Grande exploratrice des notions d’intimité et de limites sociales, Miranda July s’intéresse aussi de près à la manière dont les relations humaines sont influencées par l’évolution des technologies. Notamment dans Moi, toi…, dans lequel un enfant noue anonymement, par chat, un lien intime troublant avec une adulte. Ou en 2014, quand elle a créé une application éphémère, Somebody, qui permettait aux utilisateurs de rédiger des messages et de les faire délivrer oralement par un autre usager situé à proximité du destinataire, redonnant littéralement corps à la communication virtuelle.

« On a fabriqué toutes ces technologies, donc il y a forcément de nous dedans, analyse l’artiste. Elles facilitent certaines connexions, mais nous déconnectent aussi de nous-même. » Loin de condamner la communication virtuelle, l’ensemble de l’œuvre de Miranda July semble tout de même plaider pour une reconnexion physique entre les êtres. Comme un remède miraculeux pour guérir des traumas dus à la violence du monde moderne.

Kajillionaire de Miranda July, Apollo Films (1 h 45), sortie le 30 septembre
Images : Copyright 2020 Focus Features LLC

Trois œuvres de Miranda July

Learning to Love You More : Entre 2002 et 2009, 8 000 inconnus ont répondu à des « missions » (« Écrivez le coup de téléphone que vous aimeriez recevoir », « Enregistrez le son qui vous garde éveillé(e) »…) données par Miranda July et l’artiste Harrell Fletcher. Les œuvres (vidéos, photos, textes) envoyées sont visibles en ligne.

We Think Alone : Elle crée cette newsletter en 2013. Au fil des vingt semaines suivantes, les inscrits reçoivent d’anciens mails de personnalités comme Kirsten Dunst ou Lena Dunham, isolés de l’échange originel. En résulte un étrange sentiment d’intimité avec celles-ci, alors que le sens de leurs messages nous échappe.

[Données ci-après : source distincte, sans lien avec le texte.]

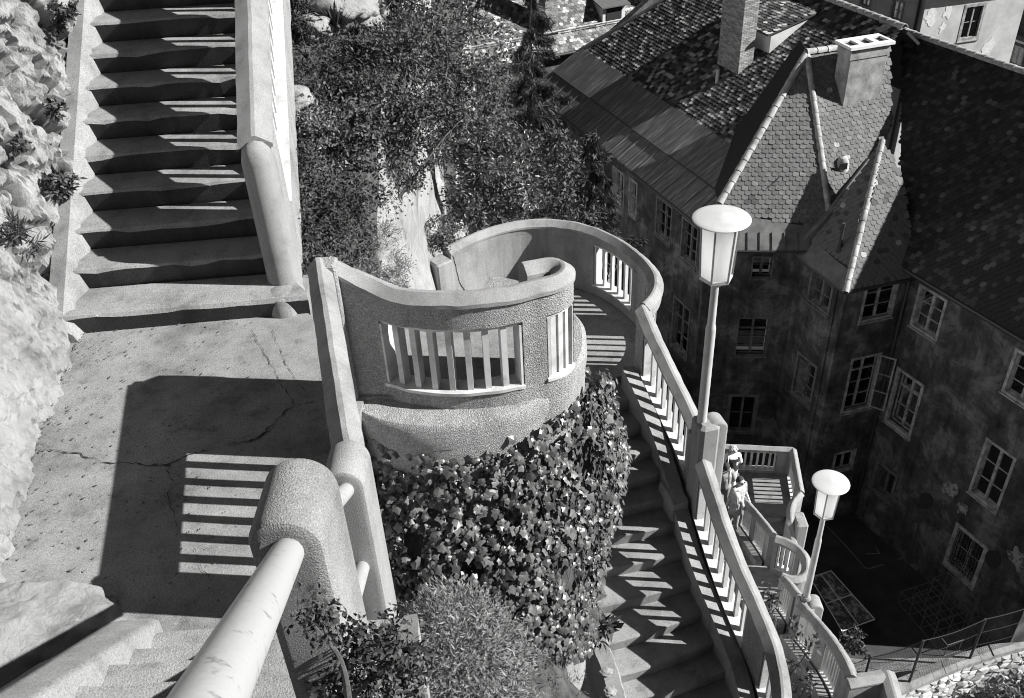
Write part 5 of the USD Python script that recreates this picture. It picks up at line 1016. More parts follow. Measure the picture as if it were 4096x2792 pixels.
def cloud(c, r, n, seed, shell=0.55, gap=0.46, freq=2.4, clump=True):
    """points spread through the outer volume of an ellipsoid, thinned into clumps"""
    q = np.random.default_rng(seed); c, r = np.asarray(c, float), np.broadcast_to(r, (3,)); out = []; need = n
    nc = max(10, int(n / 70)); cd = q.normal(size=(nc, 3)); cd /= np.linalg.norm(cd, axis=1, keepdims=True)
    cl = cd * ((1 - shell) + shell * q.random(nc) ** 0.5)[:, None] * (0.80 + 0.45 * meshkit.fbm(cd * 2.1 + seed, 2, seed))[:, None]
    if clump:
        k = q.integers(nc, size=n); sp = (0.11 + 0.12 * q.random(nc))[k][:, None]; o = q.normal(size=(n, 3)) * [1, 1, 0.6]
        p = c + (cl[k] + o * sp) * r; d = cd[k] * 0.55 + o * 0.6; d /= np.linalg.norm(d, axis=1, keepdims=True); return np.c_[p, d]
    while need > 0:
        d = q.normal(size=(need * 3 + 50, 3)); d /= np.linalg.norm(d, axis=1, keepdims=True)
        k = (1 - shell) + shell * q.random(len(d)) ** 0.6
        lump = 0.78 + 0.5 * meshkit.fbm(d * 2.1 + seed, 2, seed)
        p = c + d * (k * lump)[:, None] * r
        keep = (0.6 * meshkit.noise(p * freq / max(r.mean(), .3) * 0.9, seed + 1) + 0.4 * meshkit.noise(p * freq / max(r.mean(), .3) * 2.6, seed + 2)) > gap * (0.62 + q.random(len(p)) * 0.5)
        p, d = p[keep][:need], d[keep][:need]; out.append(np.c_[p, d]); need -= len(p)
    return np.vstack(out)
def leaves(pd, size, seed, aspect=0.5, up=0.4, spread=0.8, bend=0.25):
    """leaf blades (two triangles folded on the midrib) at points with outward directions; returns verts, faces, uv"""
    q = np.random.default_rng(seed); p, d = pd[:, :3], pd[:, 3:6]; n = len(p)
    t = q.normal(size=(n, 3)) * spread * 0.8 + d * 0.5; t /= np.linalg.norm(t, axis=1, keepdims=True)
    nn = d * 0.9 + UP * up * 0.8 + q.normal(size=(n, 3)) * spread * 0.42; s = np.cross(nn, t); s /= np.linalg.norm(s, axis=1, keepdims=True) + 1e-9; nn = np.cross(t, s)
    L = (size * (0.55 + 0.75 * q.random(n)))[:, None]; w = L * aspect / 2
    v = np.stack([p, p + t * L * .45 + s * w + nn * w * bend, p + t * L, p + t * L * .45 - s * w + nn * w * bend], 1).reshape(-1, 3)
    b = np.arange(n)[:, None] * 4; f = np.vstack([np.hstack([b, b + 1, b + 2]), np.hstack([b, b + 2, b + 3])])
    tone = np.repeat(q.random(n), 4); return v, f, np.c_[tone, tone]
def leafpart(parent, name, lv, m, kind='stuff', label=None):
    pp = str(parent.GetPath()); path = numbered(pp + '/' + name)
    v, f, uv = lv; mm = usdkit.mesh(stage, path, (v - root_loc(pp), f), M[m], uv=uv); return setd(mm.GetPrim(), label, None, None, kind)
def merge(ls):
    o, V, Fc, U = 0, [], [], []
    for v, f, u in ls: V.append(v); Fc.append(f + o); U.append(u); o += len(v)
    return np.vstack(V), np.vstack(Fc), np.vstack(U)
def stems(t, lines, name='stem', m='bark'):
    for pts, r0, r1 in lines:
        p = smooth_path(np.asarray(pts, float), 14) if len(pts) > 2 else np.asarray(pts, float); part(t, name, tube(p, np.linspace(r0, r1, len(p)), 6), M[m], smooth=50)
def bush(name, label, blobs, size, m, seed, cat='shrub', group=None, base=None, aspect=0.5, gap=0.46, stems_=None, clump=True, **kw):
    """blobs: [(centre, radii, leaf count)]"""
    base = np.asarray(base if base is not None else blobs[0][0] - UP * np.broadcast_to(blobs[0][1], (3,))[2] * 0.9, float)
    t = thing(name, label, cat, base, group); size = size * 1.25
    leafpart(t, 'foliage', merge([leaves(cloud(c, r, int(n * .8), seed + i, gap=gap, clump=clump), size, seed + 50 + i, aspect, **kw) for i, (c, r, n) in enumerate(blobs)]), m)
    lines = stems_ or [([base, base * 0.4 + np.asarray(c) * 0.6 + (0.05, 0, 0), np.asarray(c, float)], 0.03, 0.008) for c, r, n in blobs]
    stems(t, lines); return t
# far ground and courtyard
struct('ground', (np.array([(-900, -900, -26), (900, -900, -26), (900, 900, -26), (-900, 900, -26)], float), np.array([[0, 1, 2, 3]])), M['soil'])
M['asphalt'] = noisy('courtyard_asphalt', 0.03, 0.06, 1.2, 0.95, 0.4, 60, 0.01)
struct('courtyard', (np.array([(0, -5, CZ), (60, -5, CZ), (60, 60, CZ), (0, 60, CZ)], float), np.array([[0, 1, 2, 3]])), M['asphalt'])
# the hill that carries the stairs
def hz(x, y):
    yy = np.minimum(y, 12.5); top = 0.45 * (yy - 6.4) - 0.95 - 0.5 * (x + 1.75) + np.maximum(0, -x - 4.2) * 0.6
    r = np.where(x < 2.4, -4.7 - 0.45 * (x + 1.0), -6.2 - 1.9 * (x - 2.4)) - 0.62 * np.maximum(0, y - 8) * np.clip((x - 1.8) / 1.6, 0, 1) - np.maximum(0, y - 12.8) * np.clip((x + 1.0) / 1.2, 0, 1) * 1.6
    xe = -1.28 + 0.18 * np.maximum(0, 9.5 - y) * 0 - 0.06 * np.maximum(0, y - 11)
    k = np.clip((x - xe) / 0.42, 0, 1); k = k * k * (3 - 2 * k)
    z = top * (1 - k) + np.minimum(r, top) * k
    return np.maximum(z, CZ - 0.6)
xs = np.unique(np.r_[np.linspace(-14, -3, 24), np.linspace(-3, -1.5, 20), np.linspace(-1.5, -0.6, 34), np.linspace(-0.6, 12, 50)]); ys = np.linspace(5.2, 34, 190)
X, Y = np.meshgrid(xs, ys); Zz = hz(X, Y); Pg = np.stack([X, Y, Zz], -1).reshape(-1, 3)
gx = np.gradient(Zz, axis=1) / np.gradient(X, axis=1); steep = np.clip(np.abs(gx) / 3, 0, 1).reshape(-1)
dsp = (meshkit.fbm(Pg * [1.5, 1.5, 0.8], 5, 3) - 0.5) * 0.5; Pg[:, 2] += dsp * 0.5; Pg[:, 0] += (meshkit.fbm(Pg * [3.0, 2.0, 1.2], 5, 9) - 0.5) * 0.42 * steep
nx_, ny_ = len(xs), len(ys); idx = np.arange(nx_ * ny_).reshape(ny_, nx_)
fq = np.stack([idx[:-1, :-1], idx[:-1, 1:], idx[1:, 1:], idx[1:, :-1]], -1).reshape(-1, 4)
cen = Pg[fq].mean(1); keep = ~((cen[:, 0] < -1.9 - 0.1 * (cen[:, 1] - 6.4)) & (cen[:, 0] > -4.6) & (cen[:, 1] < 13)) & ~((cen[:, 1] < 6.6) & (cen[:, 0] < 1.3)) & ~((cen[:, 0] > 1.0) & (cen[:, 1] < 7.5))
fk = fq[keep]; st_ = steep[fk].mean(1) > 0.30
struct('hillside', (Pg, fk[~st_]), M['soil'], smooth=35); struct('cliff', (Pg, fk[st_]), M['rock'], smooth=35)
# low masonry under the landing so that nothing floats
struct('rock_footing', obox((-2.0, 4.4, -3.1), 1.6, 4.0, 5.2), M['rock'])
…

New Society : Dans cette performance, créée en mars 2015 à San Francisco, Miranda July invite le public à participer à la création d’une société nouvelle, hymne et drapeau compris, dans un récit qui s’étale sur vingt ans. Elle demande aux participants de ne pas dévoiler les détails du show pour que les spectateurs suivants aient aussi l’effet de surprise.